Korkutelispor Başkanı Orhan Kaya, Antalyaspor’un hiçbir antrenmanını kaçırmıyor, her gün kendisiyle karşılaşıyorduk ki, “Enişte. Bizim çok yetenekli bir kalecimiz var. Sen idarecilere söylesen onu idmanlara alabilirler mi” demişti.
Ben de kendilerini kırmayarak, dönemin futbol şube sorumlusu rahmetli Haşmet Tur’a konuyu ilettim.
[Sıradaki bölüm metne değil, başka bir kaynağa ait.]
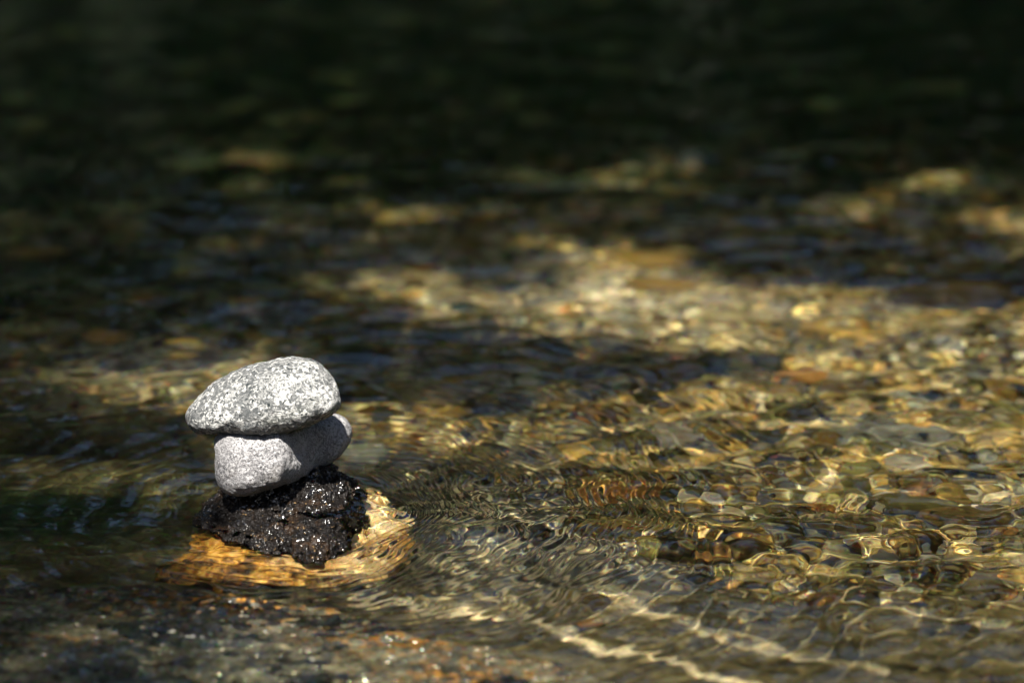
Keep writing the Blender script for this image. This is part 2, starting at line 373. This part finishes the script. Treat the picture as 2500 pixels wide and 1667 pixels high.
# ---------------------------------------------------------------- the two balanced stones and the rock they stand on
ZX = lambda p: (350 + p[0] * .4146, 800 + p[1] * .4146)
def outlined(outline, dist, depth_r, n, shift=lambda u, v: 0, dpow=1.0, rpow=.85, zoom=True, noise=()):
    """a rounded body whose outline is given in photo pixels, at distance `dist` along the view, half-thickness `depth_r` metres"""
    pts = np.array([ZX(p) if zoom else p for p in outline]); c = (pts.max(0) + pts.min(0)) / 2
    m = dist / FPX
    rel = (pts - c) * [m, -m]
    ang = np.arctan2(rel[:, 1], rel[:, 0]); rad = np.hypot(rel[:, 0], rel[:, 1]); o = np.argsort(ang); ang, rad = ang[o], rad[o]
    fine = np.linspace(-np.pi, np.pi, 721)
    rr = np.interp(fine, np.concatenate([[ang[-1] - 2 * np.pi], ang, [ang[0] + 2 * np.pi]]), np.concatenate([[rad[-1]], rad, [rad[0]]]))
    ker = np.exp(-np.linspace(-2, 2, 17) ** 2); ker /= ker.sum(); rr = np.convolve(np.concatenate([rr[-9:-1], rr, rr[1:9]]), ker, 'valid')
    v, f = ico(n)
    phi = np.arctan2(v[:, 1], v[:, 0]); rho = np.hypot(v[:, 0], v[:, 1])
    R0 = np.interp(phi, fine, rr)
    u = R0 * rho ** rpow * np.cos(phi); w_ = R0 * rho ** rpow * np.sin(phi)
    # a plain ellipsoid underneath the outline keeps the pole region smooth
    D = depth_r * np.sign(v[:, 2]) * np.abs(v[:, 2]) ** dpow
    un, wn = u / rr.max(), w_ / rr.max()
    cen = CAM + (np.array([(c[0] - 1250) / FPX, 0, 0]) + FW + UP * (-(c[1] - 833.5) / FPX)) * dist
    D = D + shift(un, wn)
    P = u[:, None] * np.array([1, 0, 0]) + w_[:, None] * UP + D[:, None] * (-FW)
    for fr, am, sd in noise:
        a_, b_, c_ = P[f[:, 0]], P[f[:, 1]], P[f[:, 2]]; fn = np.cross(b_ - a_, c_ - a_)
        nrm = np.stack([sum(np.bincount(f[:, q], fn[:, k], len(P)) for q in range(3)) for k in range(3)], 1); nrm /= np.linalg.norm(nrm, axis=1)[:, None] + 1e-12
        if (nrm * P).sum() < 0: nrm = -nrm
        P = P + nrm * (am * fbm3(P * fr + 50, sd, 3))[:, None]
    return cen, P, f
DS = float(np.linalg.norm(ROCK - CAM)) + .0
top_out = [(245, 520), (250, 552), (262, 580), (300, 612), (360, 626), (450, 625), (560, 628), (680, 630), (800, 618), (900, 600), (1000, 572), (1090, 528), (1140, 490), (1162, 440), (1160, 385), (1130, 320), (1090, 265), (1040, 215), (990, 190), (920, 182), (840, 183), (740, 200), (640, 222), (560, 245), (480, 280), (400, 325), (340, 380), (290, 440), (255, 490)]
mid_out = [(447, 640), (440, 720), (443, 800), (450, 870), (465, 920), (500, 955), (560, 972), (640, 968), (740, 945), (850, 910), (930, 880), (1000, 850), (1060, 815), (1120, 775), (1170, 720), (1200, 670), (1208, 610), (1190, 565), (1150, 535), (1110, 522), (1040, 540), (900, 575), (700, 600), (560, 605), (480, 618)]
c, P, f = outlined(top_out, DS - .020, .042, 6, shift=lambda u, v: .014 * u - .024 * v, dpow=.75, noise=((22, .0012, 1), (70, .0011, 2), (190, .0005, 3)))
o = link('granite_stone', mesh('granite_stone', P, f), M_top, loc=c, label='large pale stone with white and dark grey speckles balanced on top of the stack', cat='stone', recv=False)
c, P, f = outlined(mid_out, DS + .004, .030, 6, shift=lambda u, v: .030 - .075 * sstep(-.05, .75, u) - .006 * v, dpow=.7, noise=((26, .0012, 5), (80, .0009, 6), (220, .0004, 7)))
o = link('granite_stone', mesh('granite_stone', P, f), M_mid, loc=c, label='smaller smooth light grey stone wedged between the speckled top stone and the wet black rock', cat='stone', recv=False)
crust_out = [(330, 1118), (352, 1068), (385, 1025), (425, 990), (470, 950), (600, 935), (800, 905), (950, 870), (1040, 820), (1085, 812), (1130, 848), (1200, 895), (1255, 945), (1283, 1020), (1278, 1090), (1290, 1160), (1245, 1250), (1190, 1320), (1100, 1385), (1000, 1350), (880, 1305), (700, 1290), (560, 1250), (450, 1205), (370, 1165)]
c, P, f = outlined(crust_out, DS + .004, .034, 7, shift=lambda u, v: -.17 * np.minimum(v, 0) - .05 * np.maximum(v, 0) - .008 * u + .030 * np.exp(-((u - .62) / .3) ** 2 - ((v + .22) / .28) ** 2), rpow=.9, noise=((24, .006, 11), (80, .0034, 12), (200, .0019, 13), (430, .0009, 14)))
boulder_c = B(750, 1318, .030)
v, f2 = ico(6)
Pb = v * np.array([.081, .096, .030]); Pb[:, 2] = np.where(v[:, 2] > 0, np.sign(v[:, 2]) * np.abs(v[:, 2]) ** .8 * .026, Pb[:, 2])
Pb[:, 1] -= .35 * np.maximum(-Pb[:, 0] - .02, 0)
Pb[:, 2] += .003 * np.exp(-((Pb[:, 0] - .045) / .03) ** 2 - ((Pb[:, 1] + .01) / .05) ** 2) * (v[:, 2] > 0)
Pb[:, 0] -= .034 * sstep(.02, .07, -Pb[:, 1]) * sstep(-.01, .06, -Pb[:, 0])
Pb = Pb + v * (.015 * fbm3(v * 2.4 + 9, 3, 3) + .004 * fbm3(v * 9, 4, 3))[:, None] * [1, 1, .45]
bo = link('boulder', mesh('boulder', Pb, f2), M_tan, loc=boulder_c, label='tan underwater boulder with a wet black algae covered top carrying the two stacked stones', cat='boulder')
cr = link('algae_crust', mesh('algae_crust', P, f), M_crust, parent=bo, label='wet glistening black crust above the waterline')
cr.location = Vector(c) - Vector(boulder_c)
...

“Antalyaspor amatör lig takımı mı sayın Gürhan?. Kendi kulübümüzün oyuncusu olmayan hiç kimseyi takım içerisine katmamız yakışık almaz” diyerek, teklifi nazikçe geri çevirmiş.,
İlerleyen günlerde araya daha hatırlı kişilerin girmesiyle, Rüştü Antalyaspor ile antrenmanlara çıkmıştı.
Kafile döndüğünde, o yıllarda Antalyaspor’un Genel Kaptanlığını yapan rahmetli Muammer Demirel’in (Cımbız) aklı Rüştü’de kalmış olacak ki, “O çocuğu almamız lazım” diye diretince, Rüştü de Antalyaspor’a transfer edildi.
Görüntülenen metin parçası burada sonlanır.